Сюда входило: рисование цветными мелками в кафе и на улицах; стояние на одной ноге под стенкой, упершись в нее второй ногой и выставив вперед колено, с цветком в зубах (он был тогда, кстати, вегетарианцем); поход в Стрийский парк, чтобы, обрисовав мелом на дорожке тень, падающую от кроны дерева, прийти назавтра на то же место и, дождавшись совмещения тени со своим вчерашним контуром, пойти отметить с коллегами стаканом сухого вина рождение концепции. (Сколько тогда было мест в городе, где это можно было сделать!)
Или просто приехать в весеннюю распутицу в одних белых штанах с худенькой сумкой, будто ты не сын своих родителей, а внучка Херста.
Свои ранние рисунки, в которых уже все было, он "продавал" однокурсникам за бутылку кефира или молока. Великий Копыстянский не брезговал приобретать его работы.
Портреты стоили дороже стоимость обеда. Тогда он уже ел мясо. Предложения периферийного меценатства льстили ему, но принять он их не хотел.
Кто бросит камень в его эстетизм? Без сомнения, яд сецессии тек в его жилах (ведь опять был конец империи как в дурном сне), цвет и линия жили у него как бы отдельно в разных жанрах, куда десятки влияний лили свою воду на его мельницу: от имперских ацтеков и майя до поп-графики и французоватого чувственного Параджанова.

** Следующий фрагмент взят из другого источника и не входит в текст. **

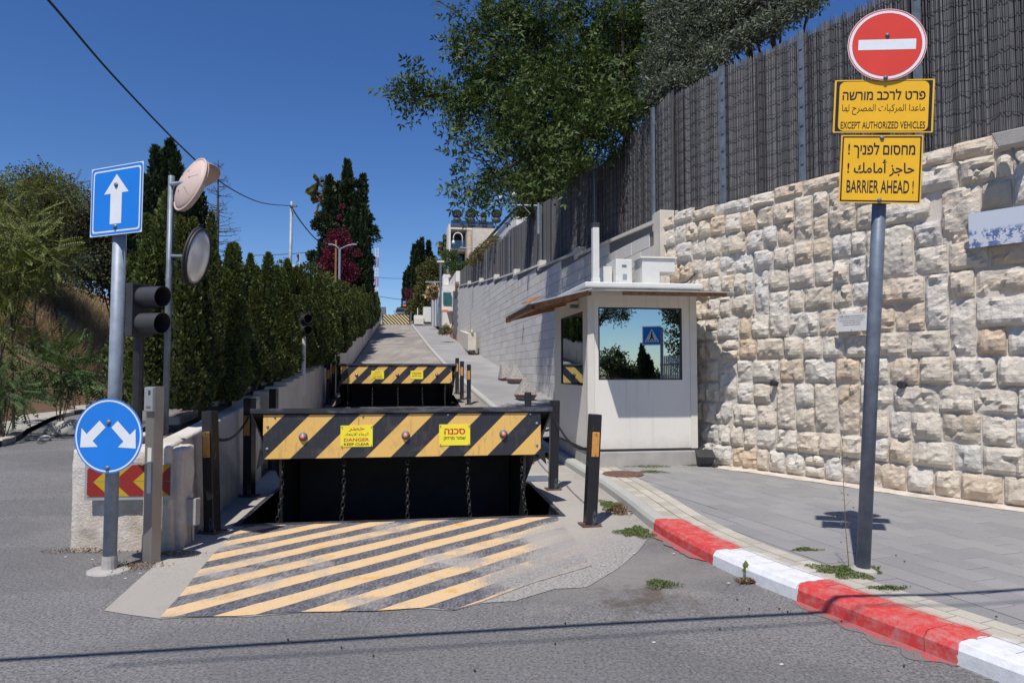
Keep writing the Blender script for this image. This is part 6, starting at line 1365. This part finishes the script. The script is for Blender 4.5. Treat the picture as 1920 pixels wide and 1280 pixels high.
# right-hand distant trees
for i, (px, pyt, w_, lb) in enumerate(((776, 462, 1.35, 'left one of the dark cypresses behind the bus stop sign'), (790, 449, 1.3, 'middle and tallest of the dark cypresses behind the bus stop sign'), (803, 455, 1.3, 'right one of the dark cypresses beside the gatehouse trees'), (765, 508, 1.3, 'lowest dark cypress at the left edge of the hilltop trees'))):
    big_cyp(px, pyt, 602, 95 + i, w_ * 1.0, 7000, .42, lb, 80 + i, tips=6, group='dark cypresses on the hilltop')
def leafy(name, label, cat, base, clumps, mat, size, n_per, trunk=None, clus=0, temp=LEAF, dirup=.0, rnd=.8, shell=.45, sq=(1, 1, .85), core=False):
    o = thing(name, label, cat, base); parts = []
    for (c, r_) in clumps:
        c = V(c) - V(base); n = int(n_per * r_ * r_); pt, v = blob_points(n, c, r_, sq, shell); dr = v + rng.normal(size=v.shape) * rnd; dr[:, 2] += dirup
        if clus:
            kc = max(3, n // 9); ix = rng.integers(0, kc, n); pt = pt[:kc][ix] + rng.normal(size=(n, 3)) * clus * np.array([1, 1, .8])
        parts.append((*scatter(*temp, pt, dr, rng.uniform(.7, 1.3, n) * size), 0))
        if core:
            import bmesh
            bm = bmesh.new(); bmesh.ops.create_icosphere(bm, subdivisions=2, radius=r_ * .5); parts.append((np.array([tuple(v.co) for v in bm.verts]) * np.array(sq) + np.array(c), np.array([[q.index for q in f.verts] for f in bm.faces]), 1)); bm.free()
    link('crown', npmesh('crown', parts, [M[mat], M['core']]), o)
    if trunk:
        mb = MB(); tr, tb = trunk; tp_ = V(tr[-1]) - V(base)
        mb.tube([V(p) - V(base) for p in tr], tb, 8); 
        for (c, r_) in clumps:
            q = V(c) - V(base); k = random.choice(tr[1:]); k = V(k) - V(base); m = k.lerp(q, .5) + V((0, 0, .15 * (q - k).length)); mb.tube([k, m, q], [tb[-1] * .7, tb[-1] * .4, .02], 6)
        mb.build('trunk', M['barkd'], o)
    return o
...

На одном из "ацтекских" рисунков середины 70-х, тех, что за бутылку молока, можно разобрать прихотливую надпись: "вiйна буде неминуче. 1983."
Тогда он уже сидел в промерзлой андроповской Москве, во вгиковском запущенном общежитии, менее всего надеясь выйти оттуда режиссером.
И это в тот период, будто о чем-то окончательно догадавшись, получая отказ от очередной претендентки в Музы, он сказал: "Жаль! А из тебя могла б выйти непогана путана".
P.S. Годы спустя я повстречал его случайно в Базеле.
Жить в Киеве, несмотря на все свои старания, он так и не выучился. На этот раз это опять была какая-то стипендия.